37. The system of claim 35, wherein said interface surface of said attachment member comprises said frustum of a sphere, and wherein said receiver is positioned upon said mount such that when said mount is interfaced with said attachment member said receiver is disposed over the center of said sphere so that there is substantially no overturning moment as external force is applied to said mount by said probe.

38. The system of claim 23, wherein said attachment element is adapted to retain said mount in said desired relationship with said attachment member without creep.

39. The system of claim 23, wherein said probe comprises a tab to engage a corresponding detent of said receiver and said probe further comprises a pin to engage a corresponding pin hole of said receiver.

40. The system of claim 23, wherein said probe comprises a member having at least one flat side to engage a corresponding orifice of said receiver.

41. The system of claim 23, wherein said probe comprises at least one ball surface to engage at least one channel of said receiver.

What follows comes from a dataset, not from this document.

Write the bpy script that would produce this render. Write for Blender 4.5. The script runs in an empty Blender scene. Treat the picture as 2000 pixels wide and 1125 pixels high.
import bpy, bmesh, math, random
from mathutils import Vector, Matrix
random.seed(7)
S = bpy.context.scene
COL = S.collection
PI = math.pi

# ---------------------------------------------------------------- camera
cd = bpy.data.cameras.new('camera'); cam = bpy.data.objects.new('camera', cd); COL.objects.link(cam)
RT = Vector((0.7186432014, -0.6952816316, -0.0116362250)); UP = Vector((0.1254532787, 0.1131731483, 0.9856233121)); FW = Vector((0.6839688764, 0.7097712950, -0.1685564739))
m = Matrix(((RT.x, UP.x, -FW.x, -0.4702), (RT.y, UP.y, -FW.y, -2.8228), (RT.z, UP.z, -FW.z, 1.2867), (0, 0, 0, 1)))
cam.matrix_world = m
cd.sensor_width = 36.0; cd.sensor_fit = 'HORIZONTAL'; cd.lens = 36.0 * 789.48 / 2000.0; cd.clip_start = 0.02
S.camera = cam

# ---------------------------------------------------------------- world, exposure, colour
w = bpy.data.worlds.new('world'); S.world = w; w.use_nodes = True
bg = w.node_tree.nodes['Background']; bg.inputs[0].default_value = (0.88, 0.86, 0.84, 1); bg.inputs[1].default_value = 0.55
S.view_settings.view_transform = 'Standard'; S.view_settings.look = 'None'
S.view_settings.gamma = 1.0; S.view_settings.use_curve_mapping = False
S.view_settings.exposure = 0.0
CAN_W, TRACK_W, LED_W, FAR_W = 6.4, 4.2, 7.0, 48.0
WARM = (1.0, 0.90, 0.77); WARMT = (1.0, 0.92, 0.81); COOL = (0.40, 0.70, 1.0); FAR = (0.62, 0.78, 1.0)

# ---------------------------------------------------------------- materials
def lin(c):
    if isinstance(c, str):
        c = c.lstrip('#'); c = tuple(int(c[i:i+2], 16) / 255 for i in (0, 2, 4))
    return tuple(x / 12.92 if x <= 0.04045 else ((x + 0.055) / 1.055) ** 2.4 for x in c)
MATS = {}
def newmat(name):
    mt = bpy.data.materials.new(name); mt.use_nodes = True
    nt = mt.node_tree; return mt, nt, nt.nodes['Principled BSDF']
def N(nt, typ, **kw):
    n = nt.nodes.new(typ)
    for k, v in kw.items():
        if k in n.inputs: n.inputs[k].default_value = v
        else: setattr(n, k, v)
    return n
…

42. A method for providing adjustment of a micro-component, said method comprising:disposing said micro-component upon a ball and socket mounting apparatus; interfacing a probe with said ball and socket mounting apparatus; controlling movement of said probe to thereby provide adjustment of a relative position of a first portion of said ball and socket mounting apparatus with respect to a second portion of said ball and socket mounting apparatus; determining if said relative position is a desired relative position; engaging an attachment element of said ball and socket mounting apparatus to retain said relative position; and deinterfacing said probe from said ball and socket mounting apparatus.

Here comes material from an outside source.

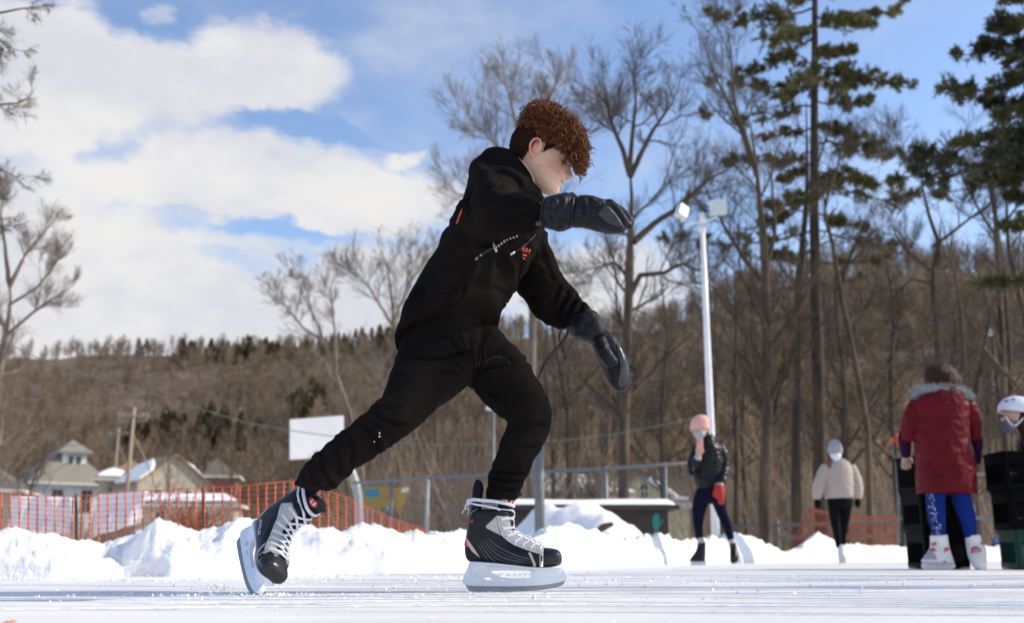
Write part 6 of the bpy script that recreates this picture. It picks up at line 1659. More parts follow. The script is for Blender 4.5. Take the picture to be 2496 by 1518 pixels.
        for a_ in range(6):
            t = a_ / 5
            line('stripe', [(380 - 24 * a_, 790 + 14 * a_), (455 - 26 * a_, 870 + 22 * a_), (580 - 30 * a_, 945 + 31 * a_), (720 - 34 * a_, 1005 + 25 * a_), (890 - 40 * a_, 1050 + 14 * a_)], s, .0006, .0007 if a_ % 2 else .0012, M_stripe)
        patch('front_strap', [(850, 965), (888, 975), (915, 1040), (946, 1105), (936, 1146), (902, 1146), (914, 1105), (880, 1030)], s, .001, M_silver, .0015, 18)
        patch('front_strap', [(985, 985), (1040, 985), (1046, 1148), (986, 1150)], s, .001, M_silver, .0015, 18)
        patch('strap_inset', [(1000, 1010), (1026, 1010), (1030, 1135), (1000, 1136)], s, .0026, M_boot, .001, 18)
        patch('heel_flash', [(112, 775), (150, 825), (215, 915), (290, 1028), (205, 965), (140, 880)], s, .0008, M_pinkw, .001, 18)
        patch('heel_flash', [(106, 820), (125, 850), (155, 910), (135, 905), (104, 885)], s, .0012, M_badge, .001, 14)
        patch('red_tab', [(175, 615), (210, 585), (212, 600), (195, 636)], s, .001, M_badge, .001, 12)
        patch('cap_panel', [(1080, 965), (1190, 965), (1210, 990), (1215, 1070), (1195, 1090), (1078, 1090)], s, .0008, M_cap, .0012, 18, cb)
        line('collar_piping', [(165, 540), (200, 500), (260, 470), (330, 455)], s, .0008, .0008, M_silver)
    # eyelets and laces
    EY = [(533, 592), (553, 698), (604, 784), (690, 854), (784, 892), (882, 920), (985, 934)]
    ring = MB(); holes = MB(); pos = {}
    for s in (-1, 1):
        for i, (x, y) in enumerate([(512, 482)] + EY):
            h, nn = side(x, y, s)
            if h is None: continue
            pos[(i, s)] = (h + nn * .0035, nn)
            u = nn.cross(Vector((1, 0, 0))).normalized(); v = nn.cross(u)
            pts = [h + nn * .0024 + (u * math.cos(t) + v * math.sin(t)) * .0042 for t in np.linspace(0, 2 * math.pi, 15)]
            ring.tube([tuple(p) for p in pts], .0012, 6, caps=False)
            holes.tube([tuple(h + nn * .001), tuple(h + nn * .0026)], .0034, 10)
    done(ring, 'eyelet', M_badgew, boot); done(holes, 'eyelet_hole', M_cord, boot)
    BEDGE = [(655, 480), (655, 575), (668, 690), (720, 752), (800, 792), (880, 830), (950, 862), (1020, 885)]
    lace = MB()
    def lacepath(i, j, s, lift):
        if (i, s) not in pos or (j, -s) not in pos: return
        a, na = pos[(i, s)]; b, nb_ = pos[(j, -s)]
        ea, eb = S2(*BEDGE[i]), S2(*BEDGE[j]); mid = Vector(((ea[0] + eb[0]) / 2, 0, (ea[1] + eb[1]) / 2))
        tdir = Vector((eb[0] - ea[0], 0, eb[1] - ea[1])); 
        if tdir.length < 1e-6: tdir = Vector((1, 0, -1))
        out = Vector((0, 1, 0)).cross(tdir).normalized(); out = out if out.x + out.z > 0 else -out
        m_ = mid + out * (.004 + lift)
        qa = Vector((ea[0], a.y * .62, ea[1])) + out * (.001 + lift * .6); qb = Vector((eb[0], b.y * .62, eb[1])) + out * (.001 + lift * .6)
        pts = catmull([tuple(a), tuple(qa.lerp(m_, .12)), tuple(m_), tuple(qb.lerp(m_, .12)), tuple(b)], 6)
        nrm_ = [tuple((na if t < .25 else (nb_ if t > .75 else out))) for t in np.linspace(0, 1, len(pts))]
        lace.tube(pts, .0036, 8, flat=.36, flatdir=np.array(nrm_))
    for i in range(1, 7):
        lacepath(i, i + 1, 1, .0015); lacepath(i, i + 1, -1, .0035)
    lacepath(7, 7, 1, .0005); lacepath(1, 0, 1, .004); lacepath(1, 0, -1, .006)
    # wrap around the ankle, tied at the back
    def wrap(rows, r=.0042):
        lace.tube(catmull(rows, 6), r, 8, flat=.42, flatdir=None)
    zt = lambda x, y, d: (S2(x, y)[0], d, S2(x, y)[1])
    for s in (-1, 1):
        for (oy, dz) in ((0, 0), (14, .0)):
            lace.tube(catmull([zt(690, 425 + oy, 0), zt(668, 418 + oy, s * .018), zt(590, 398 + oy, s * .032), zt(450, 375 + oy, s * .039), zt(300, 362 + oy, s * .034), zt(205, 352 + oy, s * .026), zt(155, 362 + oy, 0)], 6), .0034, 8, flat=1, flatdir=None)
        if (0, s) in pos: lace.tube(catmull([tuple(pos[(0, s)][0]), zt(430, 452, s * .0405), zt(330, 432, s * .037), zt(230, 415, s * .030), zt(160, 390, s * .008)], 6), .0032, 8)
    lace.sphere(zt(150, 380, 0), (.008, .009, .010), 10, 8)
    for (pl) in ([(150, 380), (118, 420), (96, 470), (66, 515)], [(152, 384), (140, 440), (150, 490), (138, 530)], [(150, 376), (120, 400), (105, 440), (130, 470)]):
        lace.tube(catmull([zt(x, y, -.004 + .004 * i) for i, (x, y) in enumerate(pl)], 5), .0017, 6)
    done(lace, 'laces', M_lace, boot)
    # blade holder: filled outline with windows
    def curve_plate(nm, outer, inners, half, m_, bev, parent):
        cu = bpy.data.curves.new(nm, 'CURVE'); cu.dimensions = '2D'; cu.fill_mode = 'BOTH'; cu.extrude = half; cu.bevel_depth = bev; cu.bevel_resolution = 2
        for pl, rd in [(outer, 5)] + [(q, 4) for q in inners]:
            P2 = catmull([S2(*p) for p in pl] + [S2(*pl[0])], rd)[:-1]
            sp = cu.splines.new('POLY'); sp.points.add(len(P2) - 1); sp.use_cyclic_u = True
            for q, p in zip(sp.points, P2): q.co = (p[0], p[1], 0, 1)
        o = bpy.data.objects.new('t', cu); COL.objects.link(o); dg = bpy.context.evaluated_depsgraph_get(); me = bpy.data.meshes.new_from_object(o.evaluated_get(dg)); bpy.data.objects.remove(o)
        c = get_co(me); set_co(me, np.array([w((a, z_, b)) for a, b, z_ in c])); me.materials.clear()
        o = link(nm, me, m_, parent, False); return o
    holder = curve_plate('blade_holder', [(165, 1092), (300, 1094), (480, 1104), (700, 1128), (900, 1140), (1100, 1136), (1235, 1118), (1262, 1160), (1300, 1212), (1312, 1245), (1290, 1280), (1200, 1308), (1000, 1338), (700, 1352), (400, 1352), (200, 1346), (112, 1330), (92, 1290), (108, 1240), (140, 1160)],
                         [[(410, 1178), (560, 1174), (760, 1174), (878, 1180), (890, 1225), (886, 1264), (760, 1272), (600, 1268), (500, 1248), (432, 1212)],
                          [(334, 1236), (380, 1240), (425, 1262), (436, 1296), (400, 1302), (352, 1296), (338, 1270)], [(505, 1282), (545, 1276), (590, 1290), (580, 1300), (520, 1302)]], .0075, M_holder, .0015, skr)
    mb = MB(); ribs(mb, [((168, 1066), (165, 1102), 90), ((300, 1074), (298, 1118), 150), ((500, 1090), (500, 1122), 140), ((700, 1110), (700, 1140), 120), ((880, 1128), (880, 1162), 150), ((1050, 1134), (1050, 1168), 160), ((1180, 1120), (1185, 1160), 140), ((1246, 1100), (1256, 1150), 70)], ex=3.2, n=28); done(mb, 'sole_flange', M_holder, holder)
    for ribx in ((180, 1095, 400), (905, 1142, 1255)):
        mb = MB(); ribs(mb, [((ribx[0], ribx[1]), (ribx[2], ribx[1]), 110), ((ribx[0] - 18, 1185), (ribx[2] - 0, 1190), 62), ((ribx[0] - 40 if ribx[0] < 500 else ribx[0] + 10, 1250), (ribx[2] + 30, 1255), 38)], ex=3.0, n=28, per=4); done(mb, 'pedestal', M_holder, holder)
    curve_plate('runner', [(118, 1338), (300, 1350), (700, 1353), (1000, 1340), (1200, 1312), (1288, 1284), (1284, 1310), (1255, 1345), (1180, 1370), (1050, 1392), (850, 1410), (600, 1421), (350, 1425), (200, 1425), (160, 1408), (134, 1372)], [], .0017, M_steel, .0, skr)
    return skr, bb, tb2, boot, tongue, w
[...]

43. The method of claim 42, wherein said disposing said micro-component upon said ball and socket mounting apparatus comprises disposing said micro-component at a position corresponding to a center of a sphere of said ball.

44. The method of claim 42, wherein said disposing said micro-component upon said ball and socket mounting apparatus comprises disposing said micro-component such that said probe interfaces with said ball and socket mounting apparatus at a position corresponding to a center of a sphere of said ball so that there is no overturning moment as external force is applied by said probe.

45. The method of claim 42, wherein said interfacing said probe with said ball and socket mounting apparatus comprises inserting at least a portion of said probe into an orifice of a receiver of said ball and socket mounting apparatus.

46. The method of claim 42, wherein said interfacing said probe with said ball and socket mounting apparatus comprises engaging at least one ball surface of said probe with a channel of a receiver of said ball and socket mounting apparatus.

47. The method of claim 42, wherein controlling movement of said probe comprises operating a plurality of translation actuators to provide controlled movement with respect to a plurality of translation stages.

48. The method of claim 42, wherein said determining if said relative position is a desired relative position comprises monitoring an operational aspect of said micro-component for identifying an optimum attainable said operational aspect.

49. The method of claim 48, wherein said controlling movement of said probe is accomplished as a function of said monitoring said operational aspect of said micro-component.

50. The method of claim 42, wherein said engaging an attachment element comprises exposing a portion of said attachment element to laser energy.

51. The method of claim 42, wherein said engaging an attachment element comprises introducing an adhesive to said attachment element.

52. the method of claim 42, wherein said engaging an attachment element comprises introducing solder to said attachment element.

53. The method of claim 42, wherein said engaging an attachment element comprises increasing a compressive force associated with said attachment element.

54. The method of claim 42, wherein said deinterfacing said probe comprises removing said probe completely from said ball and socket mounting apparatus such that said ball and socket mounting apparatus and not said probe survive into a product which includes said micro-component.